Getting global regulation right

Today, even the smallest buy-side firm can be a global business and for them, one of the most important issues is how regulation is applied globally.

David Wright, Secretary General of the International Organisation of Securities Commissions (IOSCO) spoke at the ICI Global conference in London today, and said that a new global model of regulation is needed to provide safe markets but also to ensure fair competition.

He said politicians should firstly ensure that they adopt more symmetric timetables across their jurisdictions, highlighting the current drive to implement regulation for OTC derivatives trading across the world.

It’s well known that the US is currently the most advanced in implementing these reforms, with Asia and Europe lagging behind. The US has still to finalise some details on the cross border implications of its rules, Europe is still part-way thorough making equivalence judgments for regulation in other regions and Asian regulators are complaining that the extra-territorial rules are being applied to stringently.

Wright said it would be more beneficial for countries to agree on a common timetable to ensure that these kind of issues, where trading in different parts of the globe means firms are having to deal with multiple regimes at different levels of development.

He also highlighted that much of the confusion over cross-border rules is damaging and anti-competitive, with big firms more able to deal with the regulatory burden that arises from global trading activity than smaller businesses.

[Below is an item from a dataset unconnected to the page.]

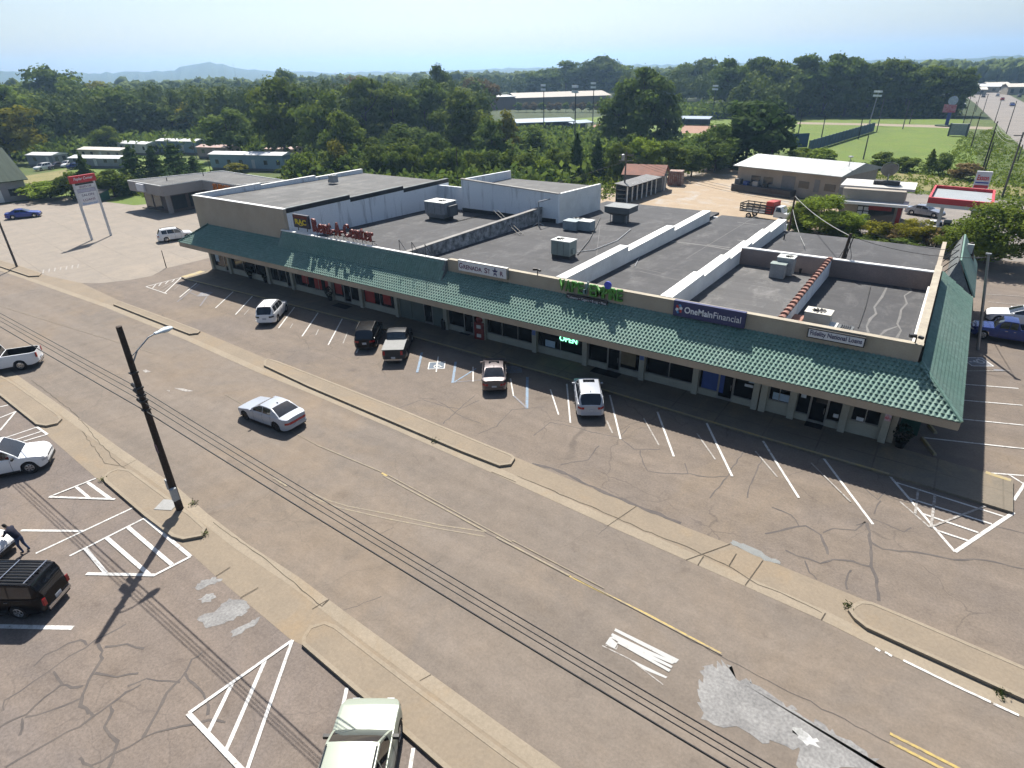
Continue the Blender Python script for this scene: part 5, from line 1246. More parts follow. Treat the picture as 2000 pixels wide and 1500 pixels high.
# condenser on the left block and small antennas
z8 = 8.05; x, y = G(652, 357, z8)
u = empty('rooftop_unit', (x, y, z8), 0, 'small grey condenser on the high left roof block', 'air conditioner')
MB().box(-.45, .45, -.4, .4, .05, .95).build('housing', galv, u); fan(u, 0, 0, .96, .3); MB().box(-.85, -.55, -.2, .2, .0, .35).build('valve_box', udark, u)
def gadget(pt, label):
    o = empty('flood_light', pt, 0, label, 'light'); MB().tube([(0, 0, 0), (0, 0, .35)], .04, 6).build('stem', blk, o); MB().cbox(-.18, -.05, .4, .35, .18, .16, .4).build('lamp_head', blk, o); MB().cbox(.2, -.05, .38, .25, .15, .14, -.5).build('lamp_head', blk, o)
gadget((PY(1050, 534, 37.8)[0], 37.8, 6.65), 'small black flood light on the parapet left of the vape letters')
gadget((PY(1787, 670, 37.8)[0], 37.8, 6.65), 'small black flood light at the right end of the front parapet')
# ------------------------------------------------------------------ utility poles and wires
wood = M('pole_wood', (.060, .042, .032), .9, (.040, .030, .024), 1.2, .25, 9, .3, stretch=(3, 3, .3)); wood_g = M('pole_wood_grey', (.16, .145, .13), .9, (.11, .10, .09), 1.2, .2, 9, .2, stretch=(3, 3, .3))
cable = M('cable_black', (.012, .012, .013), .6); boxg = M('box_grey', (.42, .45, .47), .5, (.36, .39, .41), 3)
def wire(pts, r, label, sag=0.0, group='overhead wires', mat=None, name='overhead_wire'):
    P = []
    for a, b in zip(pts[:-1], pts[1:]):
        for k in range(10):
            t = k/10; P.append((a[0]+(b[0]-a[0])*t, a[1]+(b[1]-a[1])*t, a[2]+(b[2]-a[2])*t-sag*4*t*(1-t)))
    P.append(pts[-1]); o = MB().tube(P, r, 5).build(name, mat or cable); return tag(o, label, 'wire', group)
bx, by = G(353, 998)
up = empty('utility_pole', (bx, by, .13), 0, 'dark wooden utility pole with street lamp and black splice cases in the foreground', 'utility pole')
MB().tube([(0, 0, 0), (.02, .02, 10.4)], [.19, .13], 12).build('post', wood, up, 40)
zl = height_at((353, 998), 710)
sh = G(305, 1150); lx, ly = sh[0]-.5*9.3-bx, sh[1]+.6*9.3-by
arm = [(0, 0, zl-.3), (lx*.25, ly*.25, zl+.35), (lx*.6, ly*.6, zl+.75), (lx*.85, ly*.85, zl+.82)]
MB().tube(arm, .035, 7).tube([(0, 0, zl+.1), (lx*.3, ly*.3, zl+.4)], .02, 5).build('lamp_arm', galv, up)
d = Vector((lx, ly, 0)).normalized(); lampc = Vector((lx, ly, zl+.80))
hd_ = MB().lathe([(.02, -.48), (.10, -.45), (.12, -.2), (.19, 0), (.20, .2), (.13, .42), (.03, .5)], n=12).build('lamp_head', M('lamp_pale', (.55, .62, .66), .4, (.48, .55, .6), 3), up, 60)
hd_.location = lampc; hd_.rotation_euler = (R(90), 0, math.atan2(d.y, d.x)+R(90)); hd_.scale = (1, .65, 1)
for z, o in ((7.25, .42), (6.95, .40), (6.45, .36)):
    b = MB().tube([(-.25-o, .03, z), (-.02-.1, .0, z-.06)], .10, 8).build('splice_case', blk, up)
for z in (7.3, 6.9, 6.6, 6.1, 8.1): MB().cbox(.05, -.02, z, .3, .34, .07).build('clamp', dark_metal, up)
MB().cbox(-.25, .0, 1.55, .22, .30, .62).build('meter_box', boxg, up); MB().cbox(.24, -.12, 1.15, .22, .30, .72).build('meter_box', boxg, up); MB().tube([(-.2, 0, 1.2), (-.2, 0, .3)], .04, 6).build('conduit', galv, up)
MB().cbox(.0, -.14, 3.9, .2, .02, .5).build('notice', M('notice_pink', (.30, .20, .26), .8), up)
o = MB().cbox(0, 0, 0, 1.0, .85, .02, .5).build('handhole_cover', M('cover_grey2', (.36, .36, .35), .8, (.30, .30, .29), 3)); o.location = (*G(327, 986, .15), .152); tag(o, 'square grey handhole cover in the island beside the utility pole', 'cover')
# four cables past the foreground pole
for i, (z, dy, r, zr_, zl2) in enumerate([(7.2, .04, .020, 6.72, 7.0), (6.88, .0, .017, 6.52, 6.75), (6.55, -.04, .018, 6.36, 6.5), (6.08, -.10, .030, 6.08, 6.05)]):
    wire([(-74, 12.1+dy, zl2+.6), (bx, by+dy, z+.13), (0.5, 9.7+dy*1.2, zr_), (24, 8.4+dy, zr_+.5)], r, ['uppermost black cable strung past the foreground pole', 'second cable from the top on the foreground pole', 'third cable from the top on the foreground pole', 'thick lowest black cable strung past the foreground pole'][i], .12, 'cables on the foreground pole')
def simple_pole(px, vtop, r, label, name='utility_pole', mat=None, arms=0, cat='utility pole', h=None, group=None):
    x, y = G(*px); hh = h or height_at(px, vtop)
    o = empty(name, (x, y, 0), 0, label, cat, group)
    MB().tube([(0, 0, 0), (0, 0, hh)], [r, r*.7], 8).build('post', mat or wood, o, 40)
    for k in range(arms): MB().cbox(0, 0, hh-.5-k*.9, 2.4, .12, .14, R(20)).build('crossarm', wood_g, o)
    return o, hh
simple_pole((34, 523), 430, .14, 'grey wooden pole on the island at the left edge', mat=wood_g, h=9.5)
simple_pole((325, 523), 489, .06, 'short thin dark post on the lot beside the mall', 'marker_post', cat='post')
pA, hA = simple_pole((1218, 392), 297, .17, 'utility pole with crossarm behind the mall roof beside the rusty shed', mat=wood_g, arms=2)
MB().lathe([(.28, 0), (.28, .9), (.1, 1.0)], (-.45, -.2, hA-1.3), 10).build('transformer', galv, pA)
pB, hB = simple_pole((896, 372), 288, .13, 'dark pole among the shrubs behind the penthouse block', arms=0)
pC, hC = simple_pole((1537, 470), 383, .15, 'dark utility pole at the end of the stepped white wall')
simple_pole((184, 384), 306, .10, 'thin pole behind the tall tenant sign', mat=wood_g)
simple_pole((412, 338), 308, .09, 'slim dark pole beside the blue trailer home')
simple_pole((384, 310), 258, .1, 'slim pole in front of the white trailer homes', mat=wood_g)
pD, hD = simple_pole((1918, 335), 237, .16, 'pair pole beside the gas station price sign', arms=0)
simple_pole((1922, 337), 278, .14, 'shorter dark pole touching the taller one by the price sign')
pE, hE = simple_pole((1957, 385), 258, .17, 'utility pole with crossarm right of the gas station canopy', mat=wood_g, arms=1)
for k, (u, v, t) in enumerate([(1896, 288, 219), (1888, 266, 198), (1880, 245, 188), (1876, 227, 182), (1919, 222, 184), (1942, 240, 196), (1965, 262, 197), (1986, 318, 282), (1879, 212, 175), (1905, 218, 180)]):
    simple_pole((u, v), t, .13, ['slim dark pole at the field edge, nearest the scoreboard', 'slim pole at the field edge, second along the highway', 'slim pole near the blue and red sign', 'far slim pole left of the highway', 'far pole standing on the highway side of the verge', 'pole beside the highway, middle of the right row', 'tall pole beside the highway with wires, right row', 'short pole at the right edge near the highway', 'farthest thin pole left of the highway', 'far pole between verge and highway'][k], group='poles along the highway', mat=wood_g if k % 2 else wood)
# roof mast with cable tangle
mx, my, mz = on_roof(1636, 537)
ms = empty('service_mast', (mx, my, mz), 0, 'leaning dark service mast with a tangle of cables on the roof', 'mast')
tipx, tipz = PY(1662, 456, my)
MB().tube([(0, 0, 0), (tipx-mx, 0, tipz-mz)], [.16, .10], 8).build('post', wood, ms)
MB().tube([(.05, .1, 0), (tipx-mx+.25, .1, tipz-mz-.2)], .04, 6).build('conduit', dark_metal, ms)
for k in range(5):
    a = random.uniform(-1.2, 1.6); MB().tube([(tipx-mx, 0, tipz-mz-.4-k*.15), (tipx-mx+a*.5, -.2, (tipz-mz)*.5), (a, -.3+k*.15, .03), (a*1.6, .2, .03)], .022, 4).build('loose_cable', cable, ms)
tip = (tipx, my, tipz-.2)
pc = (pC.location.x, pC.location.y, hC)
wire([pc, tip], .03, 'pale drooping cable from the wall pole to the roof mast', .35, 'roof cables', M('cable_pale', (.40, .40, .38), .6)); wire([(pc[0], pc[1], pc[2]-1.6), (-10.2, 62, 5.2)], .03, 'pale cable dropping onto the back roof', .3, 'roof cables', MATS['cable_pale'])
# metal light pole right of the mall and pole with white boxes
tx_, tz_ = PY(1931, 496, 57); lp = empty('light_pole', (4.6, 57, 0), 0, 'leaning silver metal light pole right of the green side roof', 'pole')
MB().tube([(0, 0, 0), (tx_-4.6, 0, tz_)], [.12, .09], 10).build('post', M('steel_pole', (.33, .34, .35), .45, (.28, .29, .30), 2, .05, 10, 0, .6), lp, 40); MB().cbox(tx_-4.6, 0, tz_, .35, .2, .12).build('bracket', galv, lp)
x9, z9 = PY(1897, 478, 67); ep = empty('equipment_pole', (3.9, 67, 0), 0, 'dark pole carrying white equipment boxes behind the side roof', 'utility pole')
MB().tube([(0, 0, 0), (x9-3.9, 0, z9+.2)], [.18, .14], 8).build('post', wood, ep)
for dz, hh in ((-.3, .8), (-2.9, 2.0)): MB().cbox(x9-3.9-.02, -.25, z9+dz, .5, .3, hh).build('equipment_box', upale, ep)
for k in range(4): MB().tube([(x9-3.9+.3, -.1, z9-3.6+k*.45), (x9-3.9-.9, -.6, z9-4.2+k*.3)], .02, 4).build('bracket_wire', galv, ep)
wire([(x9, 67, z9-.5), (mx+1.5, my+1, mz+3.4)], .022, 'thin wire from the white box pole across the back roof', .4, 'roof cables'); wire([(tx_, 57, tz_-.2), (x9, 67, z9-1)], .022, 'thin wire from the light pole to the white box pole', .1, 'roof cables')
wire([(tx_, 57, tz_-.3), tip], .02, 'thin wire from the light pole to the roof mast', .5, 'roof cables')
pa = (pA.location.x, pA.location.y, hA-.4); pe = (pE.location.x, pE.location.y, hE-.4); pd = (pD.location.x, pD.location.y, hD-.3)
for k in range(3): wire([(pa[0], pa[1]+k*.5, pa[2]-k*.5), (pc[0], pc[1], hC-.2-k*.3)], .02, ['upper', 'middle', 'lower'][k]+' wire between the crossarm pole and the stepped wall pole', .8, 'alley wires')
for k in range(3): wire([(pd[0], pd[1], pd[2]-k*.6), (pe[0], pe[1]-k*.4, pe[2]-k*.5), (pe[0]+9, pe[1]-60, pe[2]-.5)], .022, ['upper', 'middle', 'lower'][k]+' wire running down past the gas station', 1.0, 'gas station wires', MATS['cable_pale'])
wire([(pa[0], pa[1], pa[2]-1), (-50, 62, 5.3)], .02, 'service wire dropping from the crossarm pole to the roofs', .3, 'alley wires')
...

The sentiment was echoed by Martin Wheatley, CEO of UK regulator the Financial Conduct Authority (FCA). The FCA is currently consulting on the introduction of tighter rules around how asset managers use client money to pay for research and other services through dealing commissions.

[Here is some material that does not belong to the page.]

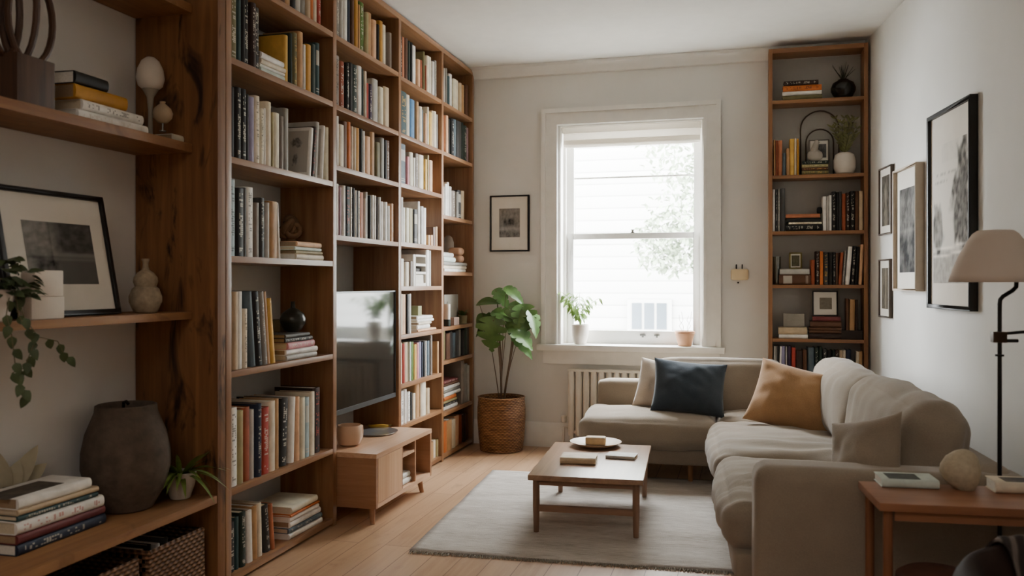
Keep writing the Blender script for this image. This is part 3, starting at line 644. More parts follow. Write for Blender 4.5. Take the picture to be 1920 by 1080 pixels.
tag(pl, 'round cream dish at the far end of the coffee table', 'dish')
so = MB().soft((0, 0, .022), (.055, .035, .021), .008, 8).build('soap_block', plain('beige_block', 'b89c76', .6)); so.location = (x+.0, y, CTZ+.0085); so.rotation_euler = (0, 0, .1)
tag(so, 'beige rectangular block lying in the cream dish', 'block')
def flatbook(label, px, py, Z, L, Wd, th, color, rz, cover=None, group=None, pages='cream', style='p', cat='book'):
    """lying book centred at the sight line; spine side towards -y before rotation"""
    x, y = on_z(px, py, Z)
    M = Matrix.Rotation(R(-90), 4, 'Z') @ Matrix(((1, 0, 0, Wd/2), (0, 0, -1, L/2), (0, 1, 0, th/2), (0, 0, 0, 1)))
    o = make_book(th, L, Wd, color, style, M, label, group or 'books lying on tables', (x, y, Z+.0003), (0, 0, rz), pages)
    if cover: MB().box(-L*.36, -Wd*.38, th, L*.2, Wd*.36, th+.0006).build('cover_print', plain('print_'+cover, cover, .6, var=.4, vs=30), o)
    return o
flatbook('thick book with pale cover on the near left of the coffee table', 1086, 866, CTZ, .175, .135, .032, 'beige', R(4), None, pages='white')
b_ = flatbook('thin white covered notebook on the right of the coffee table', 1166, 858, CTZ, .15, .10, .017, 'silver', R(-3), None, pages='brown')
# ================================================================= tv bench, tv
OK = wood('oak_bench', 'bf9472', 'd8b292', 'y', .36, bump=.06, spec=.5); OKX = wood('oak_bench_side', '94694a', 'b08462', 'x', .45, bump=.06); OKD = wood('oak_bench_door', 'c0946e', 'd4ac88', 'z', .45, .7, bump=.05)  # bench top oak is paler: its sheen is put into the colour
tv = thing('tv_bench', 'low oak television bench with a door and open compartments', 'cabinet', (0, 0, 0))
X0, X1, Y0, Y1, ZT, ZB = -2.17, -1.715, 3.80, 4.556, .352, .085
MB().box(X0, Y0, ZT-.024, X1+.002, Y1, ZT).build('top', OK, tv, bevel=.003)
MB().box(X0, Y0+.0005, ZB, X1, Y0+.022, ZT-.0245).build('side_panel', OKX, tv, bevel=.002)
MB().box(X0, Y1-.022, ZB, X1, Y1-.0005, ZT-.0245).build('side_panel', OKX, tv, bevel=.002)
MB().box(X0, Y0+.0225, ZB, X1, Y1-.0225, ZB+.022).build('bottom', OK, tv, bevel=.002)
MB().box(X0, Y0+.0225, ZB+.0225, X0+.01, Y1-.0225, ZT-.0245).build('back', OK, tv)
for yy in (4.13, 4.315): MB().box(X0+.011, yy-.008, ZB+.0225, X1-.002, yy+.008, ZT-.0245).build('divider', OKX, tv, bevel=.001)
MB().box(X0+.011, 4.1385, ZT-.085, X1-.004, 4.3065, ZT-.072).build('shelf', OK, tv, bevel=.001)
MB().box(X1-.02, Y0+.024, ZB+.024, X1+.001, 4.12, ZT-.026).build('door', OKD, tv, bevel=.002)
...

At present, the scope of the rules only covers the UK, and local businesses have argued the rules could put them at a disadvantage to other jurisdictions. Wheatley recognised the issue, but said he was hopeful that the FCA can also push European regulators to follow and plans to speak to global bodies like ISOCO in order to widen the geographical scope of these rules, based around principles of investor protection and transparency.

A new model of regulation that implements broad regulation based on principles might well seem a long way off, but if industry and regulators can work together, it is not an insurmountable challenge to ensure that currently reforms of both the equity and OTC derivatives markets are introduced in a way that continues to encourage cross border trading and limits the risks of regulatory arbitrage without requiring businesses to comply with dozens of similar but slightly different sets of rules.